You can choose the review queue to which you want to add this user/order in the dropdown menu. If you have not set up a manual review queue yet, or wish to create a new review queue, you will be able to through the “create a new queue” button. In order to create a review queue you need to fill in a few details:

  • Name - The name of the review queue, such as “High priority chargebacks queue”.
  • Timeout - This is a set amount of time that a user/order can sit in the review queue unreviewed before an automated Decision is taken.
  • Timeout Decision - This is the automated Decision you wish to have taken if the user/order waits in the review queue for longer than the maximum time. For example you could automatically block any orders you do not have time to review, or you could automatically accept them.
  • Available Queue Decisions - You can choose which Decisions are available to the reviewers in the review queue. For example the chargebacks review queue may have the “Block Order”, “Accept Order”, and “Request To Contact Support” Decisions available to it. A promotion abuse queue might have the “Ban Account” and “Request To Contact Support” Decisions available.

Once you have chosen all of these details, click “Save” to create your review queue.

Triggering an automated Decision

You can choose the “Set Automated Decision” button to choose an automated action that should be taken on the user/order which matches a specific route. Choose an existing Decision from the list, or create a new one by clicking the “Create New Decision” option. To learn how to create a new Decision, please read our Connecting Decisions to Business Actions tutorial.

Creating additional routes

To create an additional route, click the “add another route” button and repeat the steps above.

Setting a default action

In each workflow you must set an action that will be taken on any user/order who does not match any of the other routes. This can be sending them to a review queue or taking an automated action.

Finally, save your new Workflow.

Connecting the Workflow output to your backend

In order for the Decisions you make in your new Workflow to be executed, you need to make some minor integration changes to consume the output of your Workflows.

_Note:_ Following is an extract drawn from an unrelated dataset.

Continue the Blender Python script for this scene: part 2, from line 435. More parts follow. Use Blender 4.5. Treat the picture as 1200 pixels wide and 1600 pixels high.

If you want to consume the action that was taken by the Workflow synchronously, please read the documentation on Synchronously Requesting Flow Status and implement it on the triggering event for this Workflow. This is useful for time sensitive Workflows such as deciding to accept and order and process the payment instrument, or reject/hold it.

If you want to consume the action that was taken by the Workflow asynchronously, follow the instructions in the Connecting a Decision section of the Connect Decisions to Business Actions tutorial regarding webhooks. This is useful for Decisions that are taken by your operations team in our Manual Review Queues, or any action is not time sensitive.

Enabling your Workflow

Once you have tested your Workflow and are satisfied with the configuration, you can put it in action by clicking the Off/On switch in the top right of your workflow

Once this is switched on, your Workflow will be executed on every $create_order that is sent to Sift Science and will apply the desired actions.

Testing your new Workflow

Initially when you enable your new Workflow, you may want to spend some time testing it and verifying that it performs the way you expect. In order to do this make sure that your Decisions, whether they are triggered automatically or by your operations team, do not actually execute the action but just log what Decision was made. This way you can see how many orders/users you will block/accept/etc. based on this Workflow.

Using your Workflow in production

Once you are ready to use your Workflow in production, connect the Decisions to actual business actions on your backend (Blocking/Accepting/etc.). You will now be automating with Sift Science!